Tuesday, June 3, 2014

Petrified Attraction

On Sunday, I got out of my typical weekend evening routine of lying in bed, flipping channels and occasionally getting up to feed the stomach. At 4:30 I got into the truck and motored west along US 380 to Decatur, which is a half-hour drive from Denton. The sun was beginning to start its dissent as I stopped at a historic roadside attraction outside downtown.

 
A special friend met me where we shot the breeze about life as cars and trucks breezed along Business US 287, formerly a major route through town.

 
I am a over a half a century late, but the spirit remains.

According to Roadside America, E.F. Boydston built a gas station in 1927 as the automobile was reaching more Americans.
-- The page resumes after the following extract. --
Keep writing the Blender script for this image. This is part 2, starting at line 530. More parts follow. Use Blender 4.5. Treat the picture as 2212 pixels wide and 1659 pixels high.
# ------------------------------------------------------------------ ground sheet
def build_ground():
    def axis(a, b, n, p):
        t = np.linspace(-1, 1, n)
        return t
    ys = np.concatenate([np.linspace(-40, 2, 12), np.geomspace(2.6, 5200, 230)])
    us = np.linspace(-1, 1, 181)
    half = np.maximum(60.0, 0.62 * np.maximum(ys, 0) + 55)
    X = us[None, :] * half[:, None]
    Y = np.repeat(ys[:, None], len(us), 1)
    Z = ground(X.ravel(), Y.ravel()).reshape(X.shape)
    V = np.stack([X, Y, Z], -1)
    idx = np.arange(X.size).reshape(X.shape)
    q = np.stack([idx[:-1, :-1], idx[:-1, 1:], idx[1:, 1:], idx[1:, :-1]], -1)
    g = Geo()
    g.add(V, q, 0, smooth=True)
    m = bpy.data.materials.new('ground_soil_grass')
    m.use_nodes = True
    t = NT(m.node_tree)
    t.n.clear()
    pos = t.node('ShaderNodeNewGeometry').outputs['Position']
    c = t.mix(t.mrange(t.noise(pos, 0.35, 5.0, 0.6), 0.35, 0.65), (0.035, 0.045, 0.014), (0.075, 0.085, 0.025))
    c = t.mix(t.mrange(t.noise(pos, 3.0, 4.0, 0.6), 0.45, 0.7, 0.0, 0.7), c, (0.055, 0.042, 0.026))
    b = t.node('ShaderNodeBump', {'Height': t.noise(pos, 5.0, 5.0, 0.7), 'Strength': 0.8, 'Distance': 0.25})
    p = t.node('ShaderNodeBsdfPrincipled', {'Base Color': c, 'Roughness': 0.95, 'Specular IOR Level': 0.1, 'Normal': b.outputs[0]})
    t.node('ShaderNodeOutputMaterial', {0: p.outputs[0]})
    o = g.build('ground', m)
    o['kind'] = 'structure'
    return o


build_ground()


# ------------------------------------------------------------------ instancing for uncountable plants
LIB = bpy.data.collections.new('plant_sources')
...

Eight years later he decided to cover its exterior with chunks of petrified wood. He eventually covered the walls of his next-door cafe

 
and motor court as well (One of the motor court cabins was reportedly rented by Bonnie and Clyde a couple of weeks before they died). The cafe closed in 1964 while the cabins lasted less than 10 more years while the filling station pumped its last ounce of gasoline in 1989.

They eventually passed into the hands of Nancy Rosendahl, one of E.F.'s grandchildren. She and her husband Jim, a retired nuclear engineer, told Roadside America, "we didn't have the heart to tear it down." They spent the next decade restoring the entire complex to its "circa 1945 glory." Jim Rosendahl has turned the gas station office into his own private office (the gas station no longer sells gas), and wanted to open the motor court as offices for rent, however, it stymied because the cabins weren't wheelchair accessible.

Open the door to the Whistle Stop Café around 10:30 weekdays and one will hear a chorus of laughter, mouths watering and grills ssssteaming up some burgers. On Sunday evening, however, the winds of time provided the soundtrack to the historic attraction.